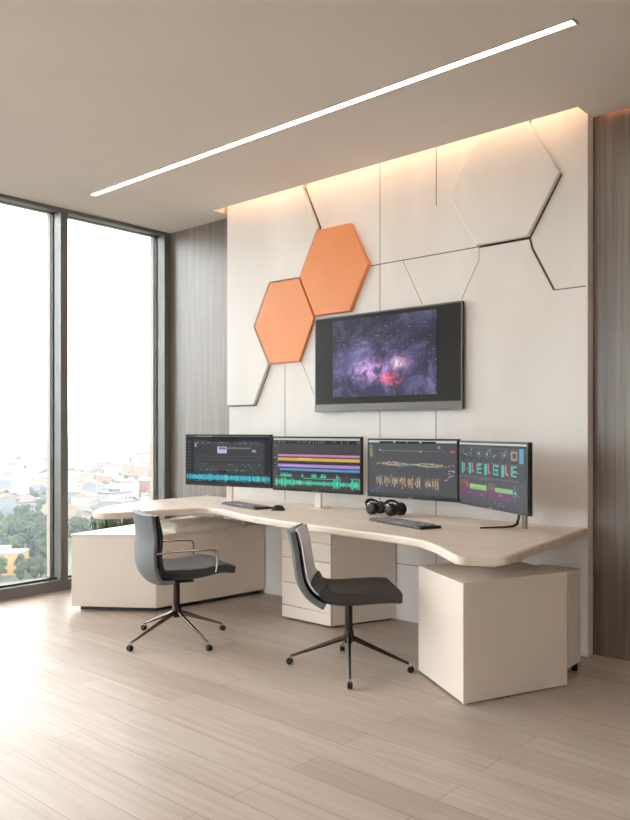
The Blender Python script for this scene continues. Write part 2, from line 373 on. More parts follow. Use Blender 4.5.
def galaxy():
    m, t, b = nodes('galaxy_picture')
    g = t.nodes.new('ShaderNodeTexCoord')
    def nz(sc, det, rough=.6, dist=0):
        n = t.nodes.new('ShaderNodeTexNoise'); n.inputs['Scale'].default_value = sc; n.inputs['Detail'].default_value = det
        n.inputs['Roughness'].default_value = rough; n.inputs['Distortion'].default_value = dist
        t.links.new(g.outputs['Object'], n.inputs['Vector']); return n.outputs['Fac']
    def ramp(src, els):
        r = t.nodes.new('ShaderNodeValToRGB'); r.color_ramp.elements.remove(r.color_ramp.elements[1])
        r.color_ramp.elements[0].position = els[0][0]; r.color_ramp.elements[0].color = tuple(els[0][1])+(1,)
        for p, c in els[1:]: r.color_ramp.elements.new(p).color = tuple(c)+(1,)
        t.links.new(src, r.inputs[0]); return r.outputs[0]
    def mix(kind, a, c, f=1):
        x = t.nodes.new('ShaderNodeMixRGB'); x.blend_type = kind; x.inputs[0].default_value = f
        t.links.new(a, x.inputs[1]); t.links.new(c, x.inputs[2]); return x.outputs[0]
    def blob(cx, cz, rx, rz, els):
        mp = t.nodes.new('ShaderNodeMapping'); mp.inputs['Location'].default_value = (-cx/rx, 0, -cz/rz); mp.inputs['Scale'].default_value = (1/rx, 1, 1/rz)
        mp.vector_type = 'POINT'
        t.links.new(g.outputs['Object'], mp.inputs[0])
        sg = t.nodes.new('ShaderNodeTexGradient'); sg.gradient_type = 'SPHERICAL'; t.links.new(mp.outputs[0], sg.inputs[0])
        return ramp(sg.outputs['Fac'], els)
    base = ramp(nz(4, 8, .65, .8), [(.3, s2l((16, 15, 26))), (.48, s2l((46, 44, 74))), (.6, s2l((94, 88, 124))), (.72, s2l((150, 138, 176)))])
    band = blob(-.02, .29, .62, .24, [(0, (.42, .44, .5)), (.5, (1.2, 1.15, 1.35)), (1, (1.7, 1.6, 1.8))])
    c = mix('MULTIPLY', base, band)
    br = mix('MULTIPLY', blob(.13, .32, .15, .10, [(0, (0, 0, 0)), (.5, s2l((120, 90, 120))), (1, s2l((255, 225, 220)))]), ramp(nz(12, 6, .7), [(.4, (.1, .1, .15)), (.6, (1.2, 1, 1))]))
    c = mix('ADD', c, br)
    br = mix('MULTIPLY', blob(.06, .215, .13, .05, [(0, (0, 0, 0)), (1, s2l((255, 80, 70)))]), ramp(nz(16, 6, .7, 1), [(.45, (0, 0, 0)), (.6, (1.5, 1, 1))]))
    c = mix('ADD', c, br)
    br = mix('MULTIPLY', blob(-.12, .28, .2, .12, [(0, (0, 0, 0)), (1, s2l((190, 150, 190)))]), ramp(nz(14, 6, .7, 1), [(.42, (0, 0, 0)), (.62, (1.5, 1.3, 1.5))]))
    c = mix('ADD', c, br)
    v = t.nodes.new('ShaderNodeTexVoronoi'); v.inputs['Scale'].default_value = 46; t.links.new(g.outputs['Object'], v.inputs['Vector'])
    c = mix('ADD', c, ramp(v.outputs['Distance'], [(0, (1, 1, 1)), (.06, (.7, .7, .8)), (.12, (0, 0, 0))]))
    b.inputs['Base Color'].default_value = (.02, .02, .02, 1); b.inputs['Roughness'].default_value = .4
    t.links.new(c, b.inputs['Emission Color']); b.inputs['Emission Strength'].default_value = .75; b.inputs['Specular IOR Level'].default_value = .2
    return m
link('picture', boxbm(-.455, .435, -.003, -.0021, .10, .655), galaxy(), tv)

# ------------------------------------------------------------------ monitors
def screen_mesh(name, W, Hh, paint, parent, y, z0, nx=150, nz=72, k=.5):
    me = bpy.data.meshes.new(name); vs = []; fs = []
    for j in range(nz+1):
        for i in range(nx+1): vs.append((-W/2+W*i/nx, y, z0+Hh*j/nz))
    n1 = nx+1
    for j in range(nz):
        for i in range(nx): a = j*n1+i; fs.append((a, a+1, a+1+n1, a+n1))
    c0 = len(vs)                       # a thin body behind the lit face
    me.from_pydata(vs, [], fs)
    ca = me.color_attributes.new('ui', 'FLOAT_COLOR', 'CORNER'); li = 0
    img = paint(nx, nz)
    data = []
    for j in range(nz):
        for i in range(nx):
            c = s2l(img[nz-1-j][i])+(1,)
            data += list(c)*4
    ca.data.foreach_set('color', data)
    m, t, b = nodes(name+'_interface'); at = t.nodes.new('ShaderNodeVertexColor'); at.layer_name = 'ui'
    b.inputs['Base Color'].default_value = (.006, .006, .006, 1); b.inputs['Roughness'].default_value = .4; b.inputs['Specular IOR Level'].default_value = .2
    t.links.new(at.outputs[0], b.inputs['Emission Color']); b.inputs['Emission Strength'].default_value = k
    me.materials.append(m)
    o = bpy.data.objects.new(name, me); COL.objects.link(o); o.parent = parent
    return o
class Cv:
    def __init__(s, nx, nz, bg): s.nx, s.nz = nx, nz; s.p = [[bg]*nx for _ in range(nz)]
    def r(s, x0, y0, x1, y1, c):
        for y in range(max(0, round(y0*s.nz)), min(s.nz, max(round(y1*s.nz), round(y0*s.nz)+1))):
            for x in range(max(0, round(x0*s.nx)), min(s.nx, max(round(x1*s.nx), round(x0*s.nx)+1))): s.p[y][x] = c
R_ = random.Random(3)
def ui1(nx, nz):
    c = Cv(nx, nz, (62, 64, 68))
    c.r(0, 0, 1, .02, (120, 122, 124)); c.r(0, .02, 1, .08, (24, 26, 30)); c.r(.12, .0, .32, .02, (190, 190, 190)); c.r(.7, .08, .95, .15, (34, 54, 74))
    c.r(0, .08, .07, .78, (40, 42, 46)); c.r(.07, .08, .09, .78, (28, 30, 34)); c.r(.94, .08, 1, .78, (34, 36, 42)); c.r(.25, .02, .68, .12, (16, 17, 20))
    for k in range(9): c.r(.015, .12+k*.07, .05, .13+k*.07, (96, 98, 100))
    for x in [.1+.012*i for i in range(68)]:
        for y, a in ((.13, 40), (.16, 30)):
            if R_.random() < .5: c.r(x, y, x+.006, y+.02, (90+R_.randint(0, a*2),)*3)
    c.r(.11, .15, .125, .24, (190, 190, 200)); c.r(.39, .22, .50, .36, (214, 206, 226)); c.r(.41, .23, .49, .28, (96, 104, 190)); c.r(.5, .24, .78, .27, (128, 128, 130))
    c.r(.80, .28, .845, .34, (160, 164, 170)); c.r(.12, .42, .92, .425, (84, 84, 88)); c.r(.12, .48, .92, .485, (84, 84, 88))
    for x in [.14+.011*i for i in range(70)]:
        for y in (.58, .62, .66, .70):
            if R_.random() < .42: v = R_.randint(90, 190); c.r(x, y, x+.005, y+.022, R_.choice([(v, v, v), (v, v-10, v-20), (v, v, v), (v, 90, 90), (60, v, 170)]))
    c.r(.4, .72, .5, .76, (18, 18, 20)); c.r(0, .79, 1, 1, (34, 36, 40))
    for i in range(nx):
        a = .02+.055*R_.random()**.6; m = .865; v = R_.choice([(48, 180, 208), (70, 206, 224), (36, 150, 190), (96, 214, 214)])
        c.r(i/nx, m-a*.9, i/nx+1/nx, m+a, v)
    for k in range(24): x = R_.random(); c.r(x, .94, x+.02, .955, (110, 112, 120))
    return c.p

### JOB
Write out the data precisely as given, excluding the pictures.

### THE COMPLETED TASK
The Blender Python script for this scene continues. Write part 2, from line 373 on. More parts follow. Use Blender 4.5.
def galaxy():
    m, t, b = nodes('galaxy_picture')
    g = t.nodes.new('ShaderNodeTexCoord')
    def nz(sc, det, rough=.6, dist=0):
        n = t.nodes.new('ShaderNodeTexNoise'); n.inputs['Scale'].default_value = sc; n.inputs['Detail'].default_value = det
        n.inputs['Roughness'].default_value = rough; n.inputs['Distortion'].default_value = dist
        t.links.new(g.outputs['Object'], n.inputs['Vector']); return n.outputs['Fac']
    def ramp(src, els):
        r = t.nodes.new('ShaderNodeValToRGB'); r.color_ramp.elements.remove(r.color_ramp.elements[1])
        r.color_ramp.elements[0].position = els[0][0]; r.color_ramp.elements[0].color = tuple(els[0][1])+(1,)
        for p, c in els[1:]: r.color_ramp.elements.new(p).color = tuple(c)+(1,)
        t.links.new(src, r.inputs[0]); return r.outputs[0]
    def mix(kind, a, c, f=1):
        x = t.nodes.new('ShaderNodeMixRGB'); x.blend_type = kind; x.inputs[0].default_value = f
        t.links.new(a, x.inputs[1]); t.links.new(c, x.inputs[2]); return x.outputs[0]
    def blob(cx, cz, rx, rz, els):
        mp = t.nodes.new('ShaderNodeMapping'); mp.inputs['Location'].default_value = (-cx/rx, 0, -cz/rz); mp.inputs['Scale'].default_value = (1/rx, 1, 1/rz)
        mp.vector_type = 'POINT'
        t.links.new(g.outputs['Object'], mp.inputs[0])
        sg = t.nodes.new('ShaderNodeTexGradient'); sg.gradient_type = 'SPHERICAL'; t.links.new(mp.outputs[0], sg.inputs[0])
        return ramp(sg.outputs['Fac'], els)
    base = ramp(nz(4, 8, .65, .8), [(.3, s2l((16, 15, 26))), (.48, s2l((46, 44, 74))), (.6, s2l((94, 88, 124))), (.72, s2l((150, 138, 176)))])
    band = blob(-.02, .29, .62, .24, [(0, (.42, .44, .5)), (.5, (1.2, 1.15, 1.35)), (1, (1.7, 1.6, 1.8))])
    c = mix('MULTIPLY', base, band)
    br = mix('MULTIPLY', blob(.13, .32, .15, .10, [(0, (0, 0, 0)), (.5, s2l((120, 90, 120))), (1, s2l((255, 225, 220)))]), ramp(nz(12, 6, .7), [(.4, (.1, .1, .15)), (.6, (1.2, 1, 1))]))
    c = mix('ADD', c, br)
    br = mix('MULTIPLY', blob(.06, .215, .13, .05, [(0, (0, 0, 0)), (1, s2l((255, 80, 70)))]), ramp(nz(16, 6, .7, 1), [(.45, (0, 0, 0)), (.6, (1.5, 1, 1))]))
    c = mix('ADD', c, br)
    br = mix('MULTIPLY', blob(-.12, .28, .2, .12, [(0, (0, 0, 0)), (1, s2l((190, 150, 190)))]), ramp(nz(14, 6, .7, 1), [(.42, (0, 0, 0)), (.62, (1.5, 1.3, 1.5))]))
    c = mix('ADD', c, br)
    v = t.nodes.new('ShaderNodeTexVoronoi'); v.inputs['Scale'].default_value = 46; t.links.new(g.outputs['Object'], v.inputs['Vector'])
    c = mix('ADD', c, ramp(v.outputs['Distance'], [(0, (1, 1, 1)), (.06, (.7, .7, .8)), (.12, (0, 0, 0))]))
    b.inputs['Base Color'].default_value = (.02, .02, .02, 1); b.inputs['Roughness'].default_value = .4
    t.links.new(c, b.inputs['Emission Color']); b.inputs['Emission Strength'].default_value = .75; b.inputs['Specular IOR Level'].default_value = .2
    return m
link('picture', boxbm(-.455, .435, -.003, -.0021, .10, .655), galaxy(), tv)

# ------------------------------------------------------------------ monitors
def screen_mesh(name, W, Hh, paint, parent, y, z0, nx=150, nz=72, k=.5):
    me = bpy.data.meshes.new(name); vs = []; fs = []
    for j in range(nz+1):
        for i in range(nx+1): vs.append((-W/2+W*i/nx, y, z0+Hh*j/nz))
    n1 = nx+1
    for j in range(nz):
        for i in range(nx): a = j*n1+i; fs.append((a, a+1, a+1+n1, a+n1))
    c0 = len(vs)                       # a thin body behind the lit face
    me.from_pydata(vs, [], fs)
    ca = me.color_attributes.new('ui', 'FLOAT_COLOR', 'CORNER'); li = 0
    img = paint(nx, nz)
    data = []
    for j in range(nz):
        for i in range(nx):
            c = s2l(img[nz-1-j][i])+(1,)
            data += list(c)*4
    ca.data.foreach_set('color', data)
    m, t, b = nodes(name+'_interface'); at = t.nodes.new('ShaderNodeVertexColor'); at.layer_name = 'ui'
    b.inputs['Base Color'].default_value = (.006, .006, .006, 1); b.inputs['Roughness'].default_value = .4; b.inputs['Specular IOR Level'].default_value = .2
    t.links.new(at.outputs[0], b.inputs['Emission Color']); b.inputs['Emission Strength'].default_value = k
    me.materials.append(m)
    o = bpy.data.objects.new(name, me); COL.objects.link(o); o.parent = parent
    return o
class Cv:
    def __init__(s, nx, nz, bg): s.nx, s.nz = nx, nz; s.p = [[bg]*nx for _ in range(nz)]
    def r(s, x0, y0, x1, y1, c):
        for y in range(max(0, round(y0*s.nz)), min(s.nz, max(round(y1*s.nz), round(y0*s.nz)+1))):
            for x in range(max(0, round(x0*s.nx)), min(s.nx, max(round(x1*s.nx), round(x0*s.nx)+1))): s.p[y][x] = c
R_ = random.Random(3)
def ui1(nx, nz):
    c = Cv(nx, nz, (62, 64, 68))
    c.r(0, 0, 1, .02, (120, 122, 124)); c.r(0, .02, 1, .08, (24, 26, 30)); c.r(.12, .0, .32, .02, (190, 190, 190)); c.r(.7, .08, .95, .15, (34, 54, 74))
    c.r(0, .08, .07, .78, (40, 42, 46)); c.r(.07, .08, .09, .78, (28, 30, 34)); c.r(.94, .08, 1, .78, (34, 36, 42)); c.r(.25, .02, .68, .12, (16, 17, 20))
    for k in range(9): c.r(.015, .12+k*.07, .05, .13+k*.07, (96, 98, 100))
    for x in [.1+.012*i for i in range(68)]:
        for y, a in ((.13, 40), (.16, 30)):
            if R_.random() < .5: c.r(x, y, x+.006, y+.02, (90+R_.randint(0, a*2),)*3)
    c.r(.11, .15, .125, .24, (190, 190, 200)); c.r(.39, .22, .50, .36, (214, 206, 226)); c.r(.41, .23, .49, .28, (96, 104, 190)); c.r(.5, .24, .78, .27, (128, 128, 130))
    c.r(.80, .28, .845, .34, (160, 164, 170)); c.r(.12, .42, .92, .425, (84, 84, 88)); c.r(.12, .48, .92, .485, (84, 84, 88))
    for x in [.14+.011*i for i in range(70)]:
        for y in (.58, .62, .66, .70):
            if R_.random() < .42: v = R_.randint(90, 190); c.r(x, y, x+.005, y+.022, R_.choice([(v, v, v), (v, v-10, v-20), (v, v, v), (v, 90, 90), (60, v, 170)]))
    c.r(.4, .72, .5, .76, (18, 18, 20)); c.r(0, .79, 1, 1, (34, 36, 40))
    for i in range(nx):
        a = .02+.055*R_.random()**.6; m = .865; v = R_.choice([(48, 180, 208), (70, 206, 224), (36, 150, 190), (96, 214, 214)])
        c.r(i/nx, m-a*.9, i/nx+1/nx, m+a, v)
    for k in range(24): x = R_.random(); c.r(x, .94, x+.02, .955, (110, 112, 120))
    return c.p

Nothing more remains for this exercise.